Much of Tim’s presentation revolved around the so-called Maxi Trial, a criminal trial against the Scicilian Mafia that took place in Palermo, lasting from 10th February 1986 to 30th January 1992, and was held in a bunker-style courthouse specially constructed inside the walls of the Ucciardone prison.
Prosecutors indicted 475 mafiosi for crimes related to Mafia activities, based primarily on testimonies from former Mafia bosses turned informants. Life sentences were handed out to 19 defendants, and 338 people were sentenced to a total of 2,665 years.

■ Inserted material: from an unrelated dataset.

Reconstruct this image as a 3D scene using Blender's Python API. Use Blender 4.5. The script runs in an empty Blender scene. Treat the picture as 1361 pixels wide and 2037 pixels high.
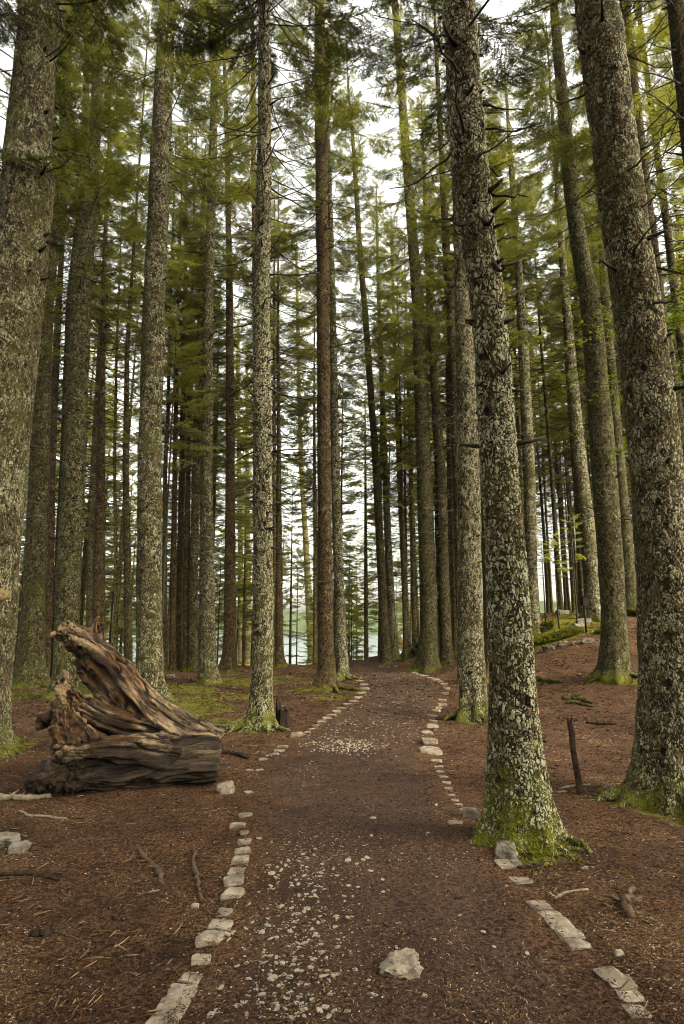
import bpy, math, random
import numpy as np
from mathutils import Vector, Matrix, Euler
sc = bpy.context.scene
COL = sc.collection
R = math.radians
rs = np.random.RandomState(7)
random.seed(7)

# ------------------------------------------------------------------ camera, sky, sun, exposure
PITCH = R(10.5); F = 1250.0; W0, H0 = 1361.0, 2037.0; CAMZ = 1.6
cd = bpy.data.cameras.new('camera'); cam = bpy.data.objects.new('camera', cd); COL.objects.link(cam)
cam.location = (0, 0, CAMZ); cam.rotation_euler = (math.pi/2 + PITCH, 0, 0)
cd.sensor_fit = 'VERTICAL'; cd.sensor_height = 36; cd.lens = F/H0*36
cd.clip_start = 0.05; cd.clip_end = 6000
sc.camera = cam
SUN_EL, SUN_AZ = R(44), R(118)      # azimuth clockwise from +Y (ahead), to the right
world = bpy.data.worlds.new('World'); sc.world = world; world.use_nodes = True
nt = world.node_tree; nt.nodes.clear()
sky = nt.nodes.new('ShaderNodeTexSky'); sky.sky_type = 'NISHITA'; sky.sun_disc = False
sky.sun_elevation = SUN_EL; sky.sun_rotation = SUN_AZ
sky.air_density = 1.0; sky.dust_density = 4.0; sky.ozone_density = 1.0
hs = nt.nodes.new('ShaderNodeHueSaturation'); hs.inputs['Saturation'].default_value = 0.28
hs.inputs['Value'].default_value = 1.0
bg = nt.nodes.new('ShaderNodeBackground'); bg.inputs['Strength'].default_value = 0.085
wo = nt.nodes.new('ShaderNodeOutputWorld')
nt.links.new(sky.outputs[0], hs.inputs['Color']); wt = nt.nodes.new('ShaderNodeMix'); wt.data_type = 'RGBA'; wt.blend_type = 'MULTIPLY'; wt.inputs[0].default_value = 1; wt.inputs[7].default_value = (1.05, 1.0, .84, 1); nt.links.new(hs.outputs[0], wt.inputs[6]); nt.links.new(wt.outputs[2], bg.inputs[0]); nt.links.new(bg.outputs[0], wo.inputs[0])
sd = bpy.data.lights.new('sun', 'SUN'); so = bpy.data.objects.new('sun', sd); COL.objects.link(so)
sd.energy = 5.0; sd.angle = R(6); sd.color = (1.0, 0.92, 0.70)
sdir = Vector((math.sin(SUN_AZ)*math.cos(SUN_EL), math.cos(SUN_AZ)*math.cos(SUN_EL), math.sin(SUN_EL)))
so.rotation_euler = sdir.to_track_quat('Z', 'Y').to_euler()
sc.view_settings.view_transform = 'Standard'; sc.view_settings.look = 'None'
sc.view_settings.gamma = 1; sc.view_settings.exposure = 2.9; sc.view_settings.use_curve_mapping = False
sc.render.engine = 'CYCLES'
sc.cycles.max_bounces = 6; sc.cycles.diffuse_bounces = 4; sc.cycles.glossy_bounces = 2
sc.cycles.transmission_bounces = 3; sc.cycles.volume_bounces = 2; sc.cycles.transparent_max_bounces = 4
sc.cycles.filter_width = 1.0; sc.cycles.use_denoising = True; sc.cycles.use_adaptive_sampling = True
sc.cycles.caustics_reflective = False; sc.cycles.caustics_refractive = False

# ------------------------------------------------------------------ maths helpers
def hash3(i, j, k, seed):
    n = (i.astype(np.int64)*73856093) ^ (j.astype(np.int64)*19349663) ^ (k.astype(np.int64)*83492791) ^ ((seed*265443) )
    n = (n ^ (n >> 13))*1274126177 & 0x7fffffff
    n = (n ^ (n >> 11))*1103515245 & 0x7fffffff
    n = n ^ (n >> 15)
    return (n & 0xffff)/65535.0*2 - 1
def vnoise(p, s=1.0, seed=0):
    p = np.asarray(p, float)*s
    i = np.floor(p).astype(np.int64); f = p - i; f = f*f*(3-2*f)
    r = 0
    for a in (0, 1):
        wa = f[..., 0] if a else 1-f[..., 0]
        for b in (0, 1):
            wb = f[..., 1] if b else 1-f[..., 1]
            for c in (0, 1):
                wc = f[..., 2] if c else 1-f[..., 2]
                r = r + wa*wb*wc*hash3(i[..., 0]+a, i[..., 1]+b, i[..., 2]+c, seed)
    return r
def fbm(p, s=1.0, o=3, seed=0):
    r = 0; a = 1.0
    for k in range(o):
        r = r + a*vnoise(p, s*2**k, seed+k); a *= .5
    return r
def sstep(a, b, x):
    t = np.clip((x-a)/(b-a), 0, 1); return t*t*(3-2*t)
def terr(x, y):
    x = np.asarray(x, float); y = np.asarray(y, float)
    q = np.stack([x, y, np.zeros_like(x)], -1)
    z = 0.05*vnoise(q, .35, 3) + 0.030*vnoise(q, 1.3, 4) + .012*vnoise(q, 3.1, 8)
    rise = .17*np.clip(y-12, 0, None); rise = np.minimum(rise, 2.1+.02*np.clip(y-24, 0, None))
    m = sstep(3.0, 8.5, x)*sstep(12, 15, y)
    z = z + rise*m
    z = z + .25*sstep(1.0, 4.5, x)*sstep(24, 32, y)*(1-m)
    rim = 27 + 9*sstep(-2, 3, x) + 40*sstep(5, 12, x)
    d = np.clip(y-rim, 0, None)
    z = z - np.minimum(.03*d*d, .42*d)
    z = z + .12*fbm(q, .5, 3, 9)*sstep(16, 24, y)
    return np.maximum(z, -40)
CP, SP = math.cos(PITCH), math.sin(PITCH)
def ray(px, py):
    a = (px-W0/2)/F; b = -(py-H0/2)/F
    return np.array([a, CP - b*SP, SP + b*CP])      # depth along the camera axis = 1
def at(px, py, Y):
    d = ray(px, py); return np.array([0, 0, CAMZ]) + d*(Y/d[1])
def ground_v(px, py):
    px = np.atleast_1d(np.asarray(px, float)); py = np.atleast_1d(np.asarray(py, float))
    a = (px-W0/2)/F; b = -(py-H0/2)/F; D = np.stack([a, CP-b*SP, SP+b*CP], -1)
    lo = np.full(len(px), 1.0); hi = np.full(len(px), np.nan); t = 1.5
    while t < 130:
        P = D*t; hit = (P[:, 2]+CAMZ < terr(P[:, 0], P[:, 1])) & np.isnan(hi); hi[hit] = t
        lo = np.where(np.isnan(hi), t, lo); t *= 1.07
        if not np.isnan(hi).any(): break
    hi = np.where(np.isnan(hi), 130, hi)
    for _ in range(14):
        m = (lo+hi)/2; P = D*m[:, None]; h = P[:, 2]+CAMZ < terr(P[:, 0], P[:, 1]); hi = np.where(h, m, hi); lo = np.where(h, lo, m)
    P = D*hi[:, None]; P[:, 2] += CAMZ; return P
def ground(px, py): return ground_v(px, py)[0]
def proj(p):
    v = np.asarray(p) - np.array([0, 0, CAMZ])
    zc = v[1]*CP + v[2]*SP; yc = -v[1]*SP + v[2]*CP
    return W0/2 + v[0]/zc*F, H0/2 - yc/zc*F, zc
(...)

It was considered to be the most significant trial ever held against the Sicilian Mafia, but it was by no means the end of the story and came at a terrible cost to two of the principal judges, Giovanni Falcone and Paolo Borsellino, and their families.

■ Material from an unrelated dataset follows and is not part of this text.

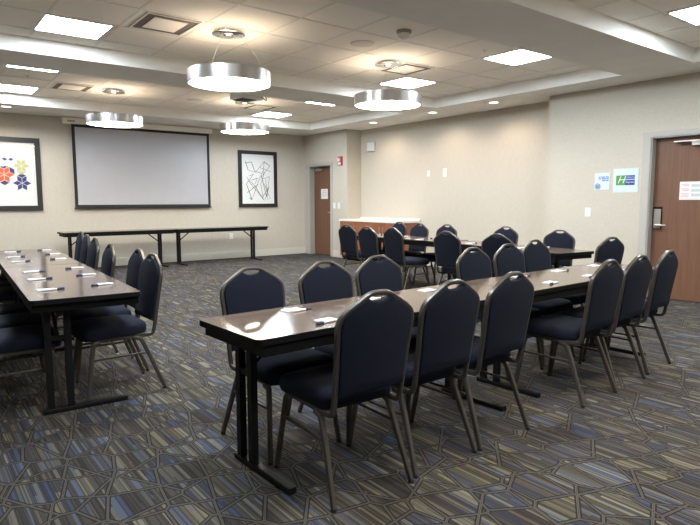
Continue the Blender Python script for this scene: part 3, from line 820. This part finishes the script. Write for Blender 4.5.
q = MB(); q.lathe([(0,-.010),(.105,-.010),(.125,-.008),(.135,0)], 'grille', 36); tag(q.build('ceiling_speaker', smooth=True, loc=(4.05, 5.03, ZT)), 'round white ceiling speaker between the two ring pendants', 'speaker')
q = MB(); q.lathe([(0,-.010),(.105,-.010),(.125,-.008),(.135,0)], 'grille', 36); tag(q.build('ceiling_speaker', smooth=True, loc=(4.02, 9.5, ZT)), 'round white ceiling speaker in the far tray above the screen', 'speaker')
root = empty('smoke_detector', (4.09, 4.42, ZT)); tag(root, 'white domed smoke detector beside the ceiling beam', 'smoke detector')
q = MB(); q.lathe([(.075,0),(.078,-.018),(.068,-.028),(0,-.028)], 'frame_door', 28); q.build('base', root, True)
q = MB(); q.lathe([(.060,-.028),(.056,-.060),(.032,-.078),(0,-.082)], 'white', 24); q.build('dome', root, True)
def sprinkler(x, y, label):
    q = MB(); q.lathe([(0,-.004),(.032,-.004),(.036,0)], 'tbar', 20); q.lathe([(0,-.022),(.016,-.021),(.006,-.016),(.009,-.004)], 'white', 14)
    tag(q.build('sprinkler_head', smooth=True, loc=(x, y, ZT)), label, 'sprinkler', 'ceiling sprinklers')
sprinkler(5.33, 4.42, 'small sprinkler head in the middle tray left of the light panel by the beam')
sprinkler(1.45, 9.05, 'small sprinkler head in the far tray above the diamond print')

def downlight(x, y, label):
    root = empty('downlight', (x, y, ZS)); tag(root, label, 'downlight', 'recessed soffit downlights')
    q = MB(); q.lathe([(.070,-.004),(.088,-.004),(.092,0)], 'white', 32); q.build('trim_ring', root, True)
    q = MB(); q.lathe([(0,-.002),(.070,-.002)], 'down_light', 32); q.build('lens', root)
    li = bpy.data.lights.new('downlight_lamp', 'SPOT'); li.energy = SPOT_W; li.spot_size = math.radians(158); li.spot_blend = .6; li.color = (1, .80, .62); li.shadow_soft_size = .06
    lo = bpy.data.objects.new('downlight_lamp', li); COL.objects.link(lo); lo.parent = root; lo.location = (0, 0, -.012)
downlight(7.46, 8.93, 'small round downlight in the soffit along the right wall, farthest of three')
downlight(7.455, 7.30, 'small round downlight in the soffit along the right wall, middle of three')
downlight(7.46, 5.98, 'small round downlight in the soffit along the right wall, nearest of three')
downlight(1.43, 11.02, 'small round downlight in the soffit above the diamond print')

# ceiling projector
root = empty('ceiling_projector', (4.30, 8.2, ZT), math.radians(6)); tag(root, 'white projector hung from the far tray ceiling, partly behind the near ring pendant', 'projector')
q = MB(); q.prism(rrect(.42, .32, .04), -.150, -.045, 'white', bevel=.012); q.build('body', root, True)
q = MB(); q.lathe([(0,-.06),(.035,-.06),(.035,-.045),(.055,-.03),(.055,0)], 'white', 20); q.build('mount', root, True)
q = MB(); q.lathe([(0,.02),(.03,.02),(.036,.03),(.036,0)], 'dark', 20, (-.06, .158, -.098), axis='y'); q.build('lens', root, True)
q = MB(); q.box((-.17, -.13, -.155), (.10, .13, -.149), 'dark'); q.build('underside_plate', root)
q = MB(); q.tube(smooth_path([(.17, -.16, -.10), (.24, -.19, -.16), (.27, -.15, -.12), (.25, -.12, -.06), (.24, -.10, 0)], 2), .008, 'rubber', 6); q.build('cord', root, True)

# ------------------------------------------------------------------ world, camera
w = bpy.data.worlds.new('world'); scene.world = w; w.use_nodes = True
w.node_tree.nodes['Background'].inputs[0].default_value = (.5, .48, .45, 1); w.node_tree.nodes['Background'].inputs[1].default_value = .05
cam = bpy.data.cameras.new('camera'); co = bpy.data.objects.new('camera', cam); COL.objects.link(co); scene.camera = co
cam.sensor_width = 36; cam.sensor_fit = 'HORIZONTAL'; cam.lens = 577.13 / 700 * 36; cam.clip_start = .05
yaw, pitch, roll = math.radians(37.5886), math.radians(6.1676), math.radians(.0953)
fwd = Vector((math.sin(yaw)*math.cos(pitch), math.cos(yaw)*math.cos(pitch), -math.sin(pitch)))
right = Vector((math.cos(yaw), -math.sin(yaw), 0)); down = fwd.cross(right)
r2 = right*math.cos(roll) + down*math.sin(roll); d2 = down*math.cos(roll) - right*math.sin(roll)
R = Matrix((( r2.x, -d2.x, -fwd.x), (r2.y, -d2.y, -fwd.y), (r2.z, -d2.z, -fwd.z)))
co.matrix_world = Matrix.Translation((0, 0, 1.28)) @ R.to_4x4()

vs_ = scene.view_settings
vs_.view_transform = 'Standard'; vs_.look = 'None'; vs_.gamma = 1; vs_.use_curve_mapping = False; vs_.exposure = EXPOSURE
scene.cycles.max_bounces = 10; scene.cycles.diffuse_bounces = 6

Both men were assassinated by the Corleonesi Mafiosi in 1992, 59 days apart. Falcone and his wife, along with three police escorts, were blown up by a bomb which consisted of 200 kilograms of TNT and 200 kilograms of Semtex which had been packed into drums laid in a conduit – which was then blocked off at either end with concrete – underneath the A29 motorway. Borsellino, who had no escort, was killed by a car bomb while visiting his mother in Palermo.

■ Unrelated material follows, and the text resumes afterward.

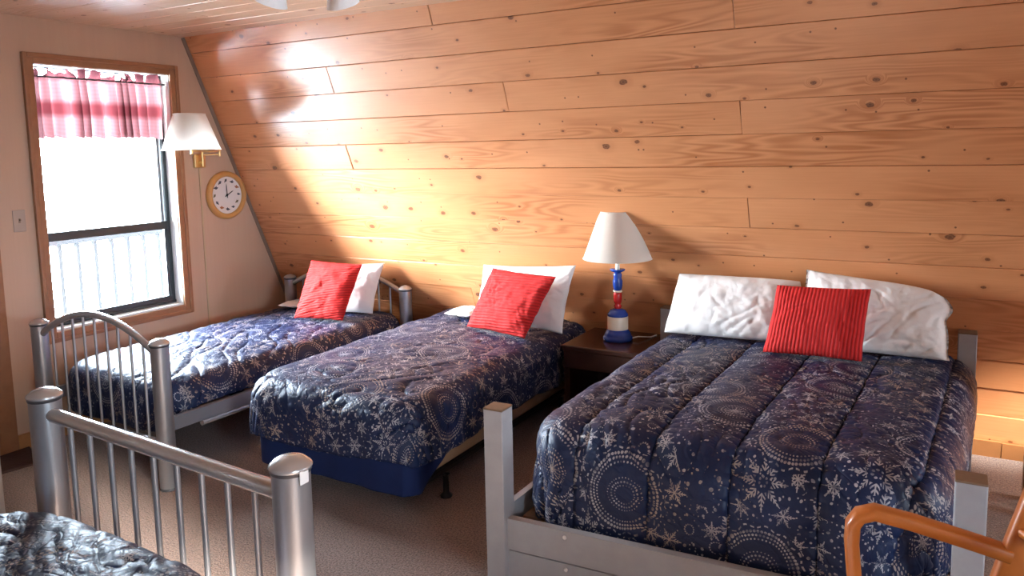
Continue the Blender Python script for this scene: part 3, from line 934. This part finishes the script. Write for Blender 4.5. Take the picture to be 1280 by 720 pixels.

Palermo International Airport has been renamed Falcone-Borsellino Airport in their memory.
Tim explained that much of the Mafia’s funding came from protection money extorted from almost anybody who was in business, no matter how small. If they failed to meet the demands, they paid the ultimate price. We were shown grisly photographs of the bodies of a taxi driver, a barber and a bartender, all of whom had met with fatal ‘accidents’ at their places of work.
The Mafia also perpetrated some spectacular thefts, including in 2002 that of two paintings from the Van Gogh Museum in Amsterdam. Both were recovered in Italy 14 years later.
Because Sicily was once an Islamic emirate, it is thought the word mafia might have been of Arabic origin, although this is uncertain. The word mā hias, or mahyas, means cockiness or bragging.